(Scenes as source code)

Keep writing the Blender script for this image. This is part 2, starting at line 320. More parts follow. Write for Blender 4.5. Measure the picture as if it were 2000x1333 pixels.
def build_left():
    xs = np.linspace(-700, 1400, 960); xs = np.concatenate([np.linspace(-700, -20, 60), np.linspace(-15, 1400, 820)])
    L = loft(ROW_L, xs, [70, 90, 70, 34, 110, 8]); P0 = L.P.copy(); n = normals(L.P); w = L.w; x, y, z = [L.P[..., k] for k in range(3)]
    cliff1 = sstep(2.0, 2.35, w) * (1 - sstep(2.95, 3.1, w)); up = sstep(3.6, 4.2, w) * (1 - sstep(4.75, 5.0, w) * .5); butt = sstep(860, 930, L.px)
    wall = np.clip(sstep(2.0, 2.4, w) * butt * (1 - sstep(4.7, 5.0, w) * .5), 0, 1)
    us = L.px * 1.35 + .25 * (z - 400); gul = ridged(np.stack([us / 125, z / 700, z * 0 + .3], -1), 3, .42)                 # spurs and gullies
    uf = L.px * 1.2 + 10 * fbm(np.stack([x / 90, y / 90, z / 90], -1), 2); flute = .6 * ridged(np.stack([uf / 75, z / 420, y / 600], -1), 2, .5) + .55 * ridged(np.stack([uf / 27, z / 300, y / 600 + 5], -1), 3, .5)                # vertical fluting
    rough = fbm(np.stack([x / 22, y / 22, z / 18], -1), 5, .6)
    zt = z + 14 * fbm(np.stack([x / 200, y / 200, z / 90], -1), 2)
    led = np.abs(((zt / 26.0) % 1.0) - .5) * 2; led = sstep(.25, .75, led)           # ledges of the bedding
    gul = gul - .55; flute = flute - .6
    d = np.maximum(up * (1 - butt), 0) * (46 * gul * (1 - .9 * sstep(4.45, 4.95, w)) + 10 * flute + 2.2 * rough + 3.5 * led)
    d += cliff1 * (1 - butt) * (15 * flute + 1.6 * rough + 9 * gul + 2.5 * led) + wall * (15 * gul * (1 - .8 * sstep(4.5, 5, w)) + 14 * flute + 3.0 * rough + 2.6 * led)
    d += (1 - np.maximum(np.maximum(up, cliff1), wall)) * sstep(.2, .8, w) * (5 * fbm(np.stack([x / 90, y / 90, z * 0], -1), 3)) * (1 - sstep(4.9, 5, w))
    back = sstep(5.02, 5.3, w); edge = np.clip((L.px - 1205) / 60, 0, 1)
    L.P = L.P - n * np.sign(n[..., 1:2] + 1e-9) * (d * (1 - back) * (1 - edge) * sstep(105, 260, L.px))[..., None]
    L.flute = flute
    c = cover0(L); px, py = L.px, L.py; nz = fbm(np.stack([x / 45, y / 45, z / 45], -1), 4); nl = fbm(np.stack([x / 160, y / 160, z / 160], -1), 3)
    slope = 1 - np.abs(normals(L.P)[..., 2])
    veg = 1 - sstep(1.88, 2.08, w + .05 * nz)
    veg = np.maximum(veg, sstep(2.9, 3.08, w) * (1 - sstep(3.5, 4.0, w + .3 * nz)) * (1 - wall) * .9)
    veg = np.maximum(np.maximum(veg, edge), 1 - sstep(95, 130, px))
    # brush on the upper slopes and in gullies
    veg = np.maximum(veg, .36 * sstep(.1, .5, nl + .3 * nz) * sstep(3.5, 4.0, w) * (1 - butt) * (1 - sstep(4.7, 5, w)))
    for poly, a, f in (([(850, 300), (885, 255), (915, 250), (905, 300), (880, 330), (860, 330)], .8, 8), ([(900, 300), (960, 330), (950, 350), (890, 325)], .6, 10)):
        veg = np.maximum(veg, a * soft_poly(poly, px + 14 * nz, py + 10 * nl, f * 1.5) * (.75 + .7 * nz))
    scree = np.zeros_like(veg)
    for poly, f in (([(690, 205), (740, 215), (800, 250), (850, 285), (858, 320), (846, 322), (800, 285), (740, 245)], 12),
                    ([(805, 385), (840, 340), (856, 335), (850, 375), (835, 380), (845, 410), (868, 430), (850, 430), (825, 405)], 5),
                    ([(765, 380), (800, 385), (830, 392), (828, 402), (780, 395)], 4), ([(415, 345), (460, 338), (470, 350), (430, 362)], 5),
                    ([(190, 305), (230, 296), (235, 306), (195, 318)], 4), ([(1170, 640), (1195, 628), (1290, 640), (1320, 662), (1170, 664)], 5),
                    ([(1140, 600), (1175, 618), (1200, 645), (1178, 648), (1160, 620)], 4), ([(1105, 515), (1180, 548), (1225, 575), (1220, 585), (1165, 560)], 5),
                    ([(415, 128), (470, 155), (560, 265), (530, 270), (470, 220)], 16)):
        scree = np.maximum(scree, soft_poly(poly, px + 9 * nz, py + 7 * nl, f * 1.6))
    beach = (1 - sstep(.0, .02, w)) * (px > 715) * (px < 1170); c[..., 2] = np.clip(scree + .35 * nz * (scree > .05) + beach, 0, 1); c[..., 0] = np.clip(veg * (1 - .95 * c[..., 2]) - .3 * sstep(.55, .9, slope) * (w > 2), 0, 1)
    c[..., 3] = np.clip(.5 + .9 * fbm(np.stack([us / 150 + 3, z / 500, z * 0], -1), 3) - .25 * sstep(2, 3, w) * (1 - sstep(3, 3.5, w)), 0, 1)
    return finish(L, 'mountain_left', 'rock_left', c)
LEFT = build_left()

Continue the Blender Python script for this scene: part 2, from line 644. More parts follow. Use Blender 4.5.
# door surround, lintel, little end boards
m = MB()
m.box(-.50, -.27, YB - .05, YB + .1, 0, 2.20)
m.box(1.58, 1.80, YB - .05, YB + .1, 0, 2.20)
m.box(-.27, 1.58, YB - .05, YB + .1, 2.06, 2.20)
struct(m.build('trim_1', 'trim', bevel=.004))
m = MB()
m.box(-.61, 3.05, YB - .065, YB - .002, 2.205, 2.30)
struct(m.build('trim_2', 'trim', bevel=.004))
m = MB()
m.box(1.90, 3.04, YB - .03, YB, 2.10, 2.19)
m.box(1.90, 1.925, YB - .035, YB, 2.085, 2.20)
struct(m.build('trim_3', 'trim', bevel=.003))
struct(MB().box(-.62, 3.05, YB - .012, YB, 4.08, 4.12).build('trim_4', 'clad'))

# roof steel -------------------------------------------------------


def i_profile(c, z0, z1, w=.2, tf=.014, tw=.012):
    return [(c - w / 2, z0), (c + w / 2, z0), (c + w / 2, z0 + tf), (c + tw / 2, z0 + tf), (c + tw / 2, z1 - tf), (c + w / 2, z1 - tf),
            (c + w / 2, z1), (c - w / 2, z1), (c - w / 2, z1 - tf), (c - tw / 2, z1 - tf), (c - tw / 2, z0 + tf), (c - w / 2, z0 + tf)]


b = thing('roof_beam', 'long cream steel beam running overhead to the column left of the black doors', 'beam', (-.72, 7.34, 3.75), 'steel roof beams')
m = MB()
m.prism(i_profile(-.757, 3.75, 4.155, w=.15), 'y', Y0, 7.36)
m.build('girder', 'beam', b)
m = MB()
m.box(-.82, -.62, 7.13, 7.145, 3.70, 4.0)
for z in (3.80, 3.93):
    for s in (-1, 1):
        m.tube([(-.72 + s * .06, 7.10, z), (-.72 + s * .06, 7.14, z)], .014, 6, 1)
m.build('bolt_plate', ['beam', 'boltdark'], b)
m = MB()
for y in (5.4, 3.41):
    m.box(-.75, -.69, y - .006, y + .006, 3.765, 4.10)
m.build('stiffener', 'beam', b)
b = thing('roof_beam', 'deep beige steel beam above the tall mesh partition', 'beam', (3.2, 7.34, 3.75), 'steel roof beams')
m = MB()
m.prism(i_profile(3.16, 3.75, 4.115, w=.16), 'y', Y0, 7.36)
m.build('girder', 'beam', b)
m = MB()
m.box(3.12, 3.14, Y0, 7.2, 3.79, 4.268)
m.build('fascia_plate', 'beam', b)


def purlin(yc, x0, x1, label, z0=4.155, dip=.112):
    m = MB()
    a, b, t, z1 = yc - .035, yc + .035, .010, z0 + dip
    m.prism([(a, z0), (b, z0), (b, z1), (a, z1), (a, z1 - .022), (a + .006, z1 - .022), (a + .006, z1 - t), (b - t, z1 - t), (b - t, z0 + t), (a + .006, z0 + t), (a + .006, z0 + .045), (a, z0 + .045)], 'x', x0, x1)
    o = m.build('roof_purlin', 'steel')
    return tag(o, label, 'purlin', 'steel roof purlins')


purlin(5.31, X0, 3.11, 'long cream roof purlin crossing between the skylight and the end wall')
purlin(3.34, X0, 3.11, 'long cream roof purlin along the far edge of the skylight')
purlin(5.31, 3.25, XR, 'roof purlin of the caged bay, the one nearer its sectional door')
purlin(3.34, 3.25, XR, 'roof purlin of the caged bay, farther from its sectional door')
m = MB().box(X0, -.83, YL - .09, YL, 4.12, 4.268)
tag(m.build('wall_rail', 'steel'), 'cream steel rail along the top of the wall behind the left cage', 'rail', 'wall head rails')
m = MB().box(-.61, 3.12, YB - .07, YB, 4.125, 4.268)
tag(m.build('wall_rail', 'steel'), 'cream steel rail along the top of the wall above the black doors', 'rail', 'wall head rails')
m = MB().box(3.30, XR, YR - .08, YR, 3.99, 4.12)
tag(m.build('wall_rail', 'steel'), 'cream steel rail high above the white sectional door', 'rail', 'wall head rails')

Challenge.
From the data above, copy each line that holds "Blender".

Written reply.
Keep writing the Blender script for this image. This is part 2, starting at line 320. More parts follow. Write for Blender 4.5. Measure the picture as if it were 2000x1333 pixels.
Continue the Blender Python script for this scene: part 2, from line 644. More parts follow. Use Blender 4.5.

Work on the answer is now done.